Rethink women entrepreneurship support, Uddoh tells policymakers
Founder of Shecluded, Ifeoma Uddoh, has called for a fundamental rethink of how support programmes for women entrepreneurs are designed across Africa, warning that many current interventions fail to address

Founder of Shecluded, Ifeoma Uddoh, has called for a fundamental rethink of how support programmes for women entrepreneurs are designed across Africa, warning that many current interventions fail to address the real barriers limiting income growth.
Uddoh argued that most Small and Medium Enterprises (SME) support initiatives still revolve around microloans, bookkeeping training, and market linkages for existing businesses, often built on the assumption that such ventures require only additional resources to scale.
She, however, noted that experience has shown that many women, despite accessing support and demonstrating resilience and discipline, continue to struggle to achieve meaningful financial progress.
According to her, the challenge lies not in lack of effort or poorly designed interventions, but in the structural limitations of the businesses themselves.
“Women were accessing support. They were completing training. They were diligent and resourceful, yet progress remained slow. In many cases, it was because the vehicle they were driving could not reach the destination,” she said.
Uddoh explained that one of Shecluded's key exercises was asking women to state the monthly income they desire to achieve, a figure she described as “dignity numbers,” reflecting realistic financial aspirations tied to better living standards.
She said the exercise often exposed a critical gap between ambition and the earning capacity of existing businesses.
“That moment of silence is an honest reckoning. A woman may be hardworking and skilled, but if the business model has a low ceiling, no amount of effort will deliver the income she seeks,” she added.
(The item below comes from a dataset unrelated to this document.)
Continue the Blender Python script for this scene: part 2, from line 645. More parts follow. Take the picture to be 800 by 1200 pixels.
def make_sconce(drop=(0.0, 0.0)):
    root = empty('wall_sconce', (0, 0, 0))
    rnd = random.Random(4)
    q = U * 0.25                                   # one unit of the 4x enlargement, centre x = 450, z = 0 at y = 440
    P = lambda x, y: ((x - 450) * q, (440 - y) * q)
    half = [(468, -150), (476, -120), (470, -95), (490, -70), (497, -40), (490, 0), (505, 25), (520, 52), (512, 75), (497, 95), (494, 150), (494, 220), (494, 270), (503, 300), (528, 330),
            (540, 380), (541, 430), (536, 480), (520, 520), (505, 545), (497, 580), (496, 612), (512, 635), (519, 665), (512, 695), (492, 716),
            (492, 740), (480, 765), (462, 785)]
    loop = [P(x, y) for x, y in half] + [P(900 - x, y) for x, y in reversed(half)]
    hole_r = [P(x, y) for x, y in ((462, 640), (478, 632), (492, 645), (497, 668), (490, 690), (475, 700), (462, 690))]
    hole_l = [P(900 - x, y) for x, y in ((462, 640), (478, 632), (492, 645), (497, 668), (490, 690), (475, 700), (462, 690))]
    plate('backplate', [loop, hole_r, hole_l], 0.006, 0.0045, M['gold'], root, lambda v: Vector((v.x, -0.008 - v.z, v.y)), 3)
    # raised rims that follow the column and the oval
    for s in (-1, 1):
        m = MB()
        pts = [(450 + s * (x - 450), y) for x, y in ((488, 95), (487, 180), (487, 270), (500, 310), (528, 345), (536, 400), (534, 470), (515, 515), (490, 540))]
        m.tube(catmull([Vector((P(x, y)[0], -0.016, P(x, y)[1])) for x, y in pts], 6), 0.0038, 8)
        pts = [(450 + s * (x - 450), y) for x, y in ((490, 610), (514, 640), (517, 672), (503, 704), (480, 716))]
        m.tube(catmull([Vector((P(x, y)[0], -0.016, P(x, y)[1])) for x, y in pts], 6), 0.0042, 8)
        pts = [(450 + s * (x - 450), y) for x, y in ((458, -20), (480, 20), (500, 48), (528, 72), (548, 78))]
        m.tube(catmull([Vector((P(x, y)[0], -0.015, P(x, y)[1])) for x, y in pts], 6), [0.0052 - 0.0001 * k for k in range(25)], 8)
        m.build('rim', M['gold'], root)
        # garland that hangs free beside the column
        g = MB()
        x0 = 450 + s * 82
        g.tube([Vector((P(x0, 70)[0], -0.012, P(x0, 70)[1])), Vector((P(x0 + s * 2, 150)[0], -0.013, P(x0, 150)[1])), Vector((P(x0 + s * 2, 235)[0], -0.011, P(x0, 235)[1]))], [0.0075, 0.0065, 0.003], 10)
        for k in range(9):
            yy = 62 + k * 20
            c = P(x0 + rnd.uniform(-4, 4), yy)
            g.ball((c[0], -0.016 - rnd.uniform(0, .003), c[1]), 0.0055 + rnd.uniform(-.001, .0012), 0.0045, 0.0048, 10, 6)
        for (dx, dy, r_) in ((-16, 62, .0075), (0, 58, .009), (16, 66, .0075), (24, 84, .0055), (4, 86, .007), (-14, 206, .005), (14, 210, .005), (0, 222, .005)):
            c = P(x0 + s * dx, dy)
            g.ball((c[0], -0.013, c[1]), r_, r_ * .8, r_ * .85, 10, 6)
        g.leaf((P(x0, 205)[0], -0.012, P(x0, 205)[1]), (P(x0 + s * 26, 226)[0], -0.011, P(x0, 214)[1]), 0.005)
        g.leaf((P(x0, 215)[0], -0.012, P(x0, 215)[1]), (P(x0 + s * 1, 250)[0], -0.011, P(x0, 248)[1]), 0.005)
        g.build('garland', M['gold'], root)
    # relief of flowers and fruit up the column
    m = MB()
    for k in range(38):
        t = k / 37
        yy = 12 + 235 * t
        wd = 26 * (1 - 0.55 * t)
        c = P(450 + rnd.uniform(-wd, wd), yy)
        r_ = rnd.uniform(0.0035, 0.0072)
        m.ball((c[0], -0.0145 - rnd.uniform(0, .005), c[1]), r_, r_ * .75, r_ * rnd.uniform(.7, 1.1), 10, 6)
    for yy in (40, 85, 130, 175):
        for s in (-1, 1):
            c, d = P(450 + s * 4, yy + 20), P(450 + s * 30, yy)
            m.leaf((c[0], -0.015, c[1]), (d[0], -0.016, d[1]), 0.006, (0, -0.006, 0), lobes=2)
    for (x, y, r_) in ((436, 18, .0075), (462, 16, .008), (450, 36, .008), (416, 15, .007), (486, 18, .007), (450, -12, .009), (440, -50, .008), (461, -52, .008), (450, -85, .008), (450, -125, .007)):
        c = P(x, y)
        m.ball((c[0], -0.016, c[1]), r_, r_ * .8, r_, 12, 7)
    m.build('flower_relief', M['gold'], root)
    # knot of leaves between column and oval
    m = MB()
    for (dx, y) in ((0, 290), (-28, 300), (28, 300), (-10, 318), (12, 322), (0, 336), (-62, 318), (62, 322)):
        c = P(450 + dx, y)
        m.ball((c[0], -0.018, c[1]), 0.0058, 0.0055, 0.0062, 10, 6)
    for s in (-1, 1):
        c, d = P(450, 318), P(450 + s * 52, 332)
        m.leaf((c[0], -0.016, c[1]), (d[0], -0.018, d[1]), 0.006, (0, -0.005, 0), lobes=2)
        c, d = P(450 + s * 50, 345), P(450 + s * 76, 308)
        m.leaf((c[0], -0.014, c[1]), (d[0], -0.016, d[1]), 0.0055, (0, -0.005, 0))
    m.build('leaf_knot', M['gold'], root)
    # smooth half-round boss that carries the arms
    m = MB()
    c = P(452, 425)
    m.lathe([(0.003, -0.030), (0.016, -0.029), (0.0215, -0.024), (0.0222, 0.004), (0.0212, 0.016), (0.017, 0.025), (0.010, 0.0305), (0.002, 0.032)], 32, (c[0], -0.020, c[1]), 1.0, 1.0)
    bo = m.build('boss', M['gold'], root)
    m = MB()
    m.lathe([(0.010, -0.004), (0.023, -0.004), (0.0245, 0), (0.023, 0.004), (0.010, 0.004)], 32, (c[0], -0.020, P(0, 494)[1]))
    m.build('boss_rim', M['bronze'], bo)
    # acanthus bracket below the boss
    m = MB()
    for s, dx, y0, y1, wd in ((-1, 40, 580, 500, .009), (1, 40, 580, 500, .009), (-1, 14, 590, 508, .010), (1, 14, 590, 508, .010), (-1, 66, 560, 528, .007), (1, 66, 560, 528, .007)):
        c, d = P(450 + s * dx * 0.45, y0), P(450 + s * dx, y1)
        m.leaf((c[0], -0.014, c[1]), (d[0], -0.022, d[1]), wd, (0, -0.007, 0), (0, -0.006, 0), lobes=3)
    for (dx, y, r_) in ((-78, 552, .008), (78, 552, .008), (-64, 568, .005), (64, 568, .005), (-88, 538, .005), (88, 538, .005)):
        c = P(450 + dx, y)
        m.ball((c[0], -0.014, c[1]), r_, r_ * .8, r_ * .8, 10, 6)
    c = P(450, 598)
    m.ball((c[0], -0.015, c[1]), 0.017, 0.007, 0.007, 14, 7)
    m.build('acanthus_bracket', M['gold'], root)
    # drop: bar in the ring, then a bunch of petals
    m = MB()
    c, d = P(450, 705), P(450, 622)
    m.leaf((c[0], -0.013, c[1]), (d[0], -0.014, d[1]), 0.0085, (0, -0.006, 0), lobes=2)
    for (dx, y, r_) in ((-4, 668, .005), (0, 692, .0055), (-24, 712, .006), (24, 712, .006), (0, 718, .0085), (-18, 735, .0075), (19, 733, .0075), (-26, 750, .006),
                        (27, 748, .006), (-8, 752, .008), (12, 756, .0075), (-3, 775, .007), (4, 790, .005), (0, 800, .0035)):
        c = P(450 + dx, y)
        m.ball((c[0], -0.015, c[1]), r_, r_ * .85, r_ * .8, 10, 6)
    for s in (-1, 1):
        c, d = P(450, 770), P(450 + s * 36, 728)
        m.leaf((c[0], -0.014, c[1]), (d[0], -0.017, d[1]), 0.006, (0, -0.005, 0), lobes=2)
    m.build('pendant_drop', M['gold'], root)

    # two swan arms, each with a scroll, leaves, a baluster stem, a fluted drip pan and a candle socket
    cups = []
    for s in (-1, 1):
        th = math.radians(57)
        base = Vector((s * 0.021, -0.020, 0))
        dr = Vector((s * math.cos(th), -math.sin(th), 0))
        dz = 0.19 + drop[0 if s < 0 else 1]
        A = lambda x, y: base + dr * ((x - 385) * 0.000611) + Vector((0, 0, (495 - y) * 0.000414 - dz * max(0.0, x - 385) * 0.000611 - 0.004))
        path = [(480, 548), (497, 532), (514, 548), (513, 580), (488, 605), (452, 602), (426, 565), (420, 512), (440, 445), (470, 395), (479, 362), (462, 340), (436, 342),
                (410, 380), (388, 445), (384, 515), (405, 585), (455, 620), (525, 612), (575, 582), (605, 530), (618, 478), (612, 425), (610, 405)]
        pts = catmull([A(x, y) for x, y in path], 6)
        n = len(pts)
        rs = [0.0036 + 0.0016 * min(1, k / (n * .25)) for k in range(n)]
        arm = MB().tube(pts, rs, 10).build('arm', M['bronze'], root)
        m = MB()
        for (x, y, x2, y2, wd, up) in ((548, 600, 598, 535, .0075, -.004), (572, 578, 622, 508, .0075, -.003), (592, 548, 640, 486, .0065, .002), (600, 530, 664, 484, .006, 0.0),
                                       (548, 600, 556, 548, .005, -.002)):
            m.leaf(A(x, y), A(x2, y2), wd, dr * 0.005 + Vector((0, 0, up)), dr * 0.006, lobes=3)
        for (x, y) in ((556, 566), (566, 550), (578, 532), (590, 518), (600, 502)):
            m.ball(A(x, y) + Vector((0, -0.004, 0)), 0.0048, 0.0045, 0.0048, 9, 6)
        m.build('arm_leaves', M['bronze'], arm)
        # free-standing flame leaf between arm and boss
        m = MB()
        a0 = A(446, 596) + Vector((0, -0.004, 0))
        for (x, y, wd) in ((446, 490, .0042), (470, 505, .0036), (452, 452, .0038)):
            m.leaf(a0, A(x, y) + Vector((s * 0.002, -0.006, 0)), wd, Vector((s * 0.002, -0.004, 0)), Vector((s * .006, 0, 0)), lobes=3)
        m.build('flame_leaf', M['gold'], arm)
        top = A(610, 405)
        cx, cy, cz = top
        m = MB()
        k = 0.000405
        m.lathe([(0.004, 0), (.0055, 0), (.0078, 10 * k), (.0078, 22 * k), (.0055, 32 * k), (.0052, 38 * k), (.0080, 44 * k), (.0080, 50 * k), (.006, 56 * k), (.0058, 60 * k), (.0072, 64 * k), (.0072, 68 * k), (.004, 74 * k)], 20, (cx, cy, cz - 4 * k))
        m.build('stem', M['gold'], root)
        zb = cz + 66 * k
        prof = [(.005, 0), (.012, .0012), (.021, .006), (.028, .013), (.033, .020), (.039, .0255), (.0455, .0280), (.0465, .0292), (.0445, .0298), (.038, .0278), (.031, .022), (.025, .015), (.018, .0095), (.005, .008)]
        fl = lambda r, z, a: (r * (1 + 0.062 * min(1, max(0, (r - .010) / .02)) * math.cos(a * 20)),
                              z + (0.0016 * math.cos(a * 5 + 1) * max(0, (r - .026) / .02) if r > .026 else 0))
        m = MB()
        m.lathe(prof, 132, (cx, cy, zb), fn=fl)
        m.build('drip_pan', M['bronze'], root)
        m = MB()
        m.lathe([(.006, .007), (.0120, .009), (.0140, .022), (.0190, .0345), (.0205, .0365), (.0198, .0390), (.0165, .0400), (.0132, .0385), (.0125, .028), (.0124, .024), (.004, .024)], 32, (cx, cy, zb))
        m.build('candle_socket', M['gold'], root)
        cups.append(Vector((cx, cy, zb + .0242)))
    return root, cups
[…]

Citing the example of small-scale Zobo production, Uddoh noted that such ventures, despite dedication, may not generate the income required, stressing the need to rethink business models rather than merely scale existing ones.
To address this, she said Shecluded developed an approach known as “Income-Led Business Design,” which focuses on starting with a woman’s desired income and life goals before designing or selecting a suitable business model.
She explained that the framework begins by defining personal aspirations, then assessing whether the current business can realistically meet income targets, and finally redesigning or pivoting where necessary.
“If you worked twice as hard in the same business for years and still cannot meet your target, then the problem is the vehicle, not the driver,” she said.
Uddoh added that the approach also emphasises identity and mindset, noting that many women remain constrained because they see themselves only within the limits of their current ventures.
“You are not your current business. You are the CEO of your income,” she said, stressing that a shift in mindset is crucial for strategic growth.
She further criticised so-called gender-neutral SME frameworks, describing them as “gender-blind” for failing to account for social and structural barriers affecting women.
For policymakers and programme designers, Uddoh urged a shift in approach, recommending that interventions begin with understanding women’s income goals before introducing loans, training or market access initiatives.
“You may find that the most impactful support is not scaling the business a woman has, but helping her choose the business she needs,” she said.
She maintained that meaningful economic transformation for women entrepreneurs would occur only through a deliberate, structured, and honest redesign of income pathways rather than through generic support systems.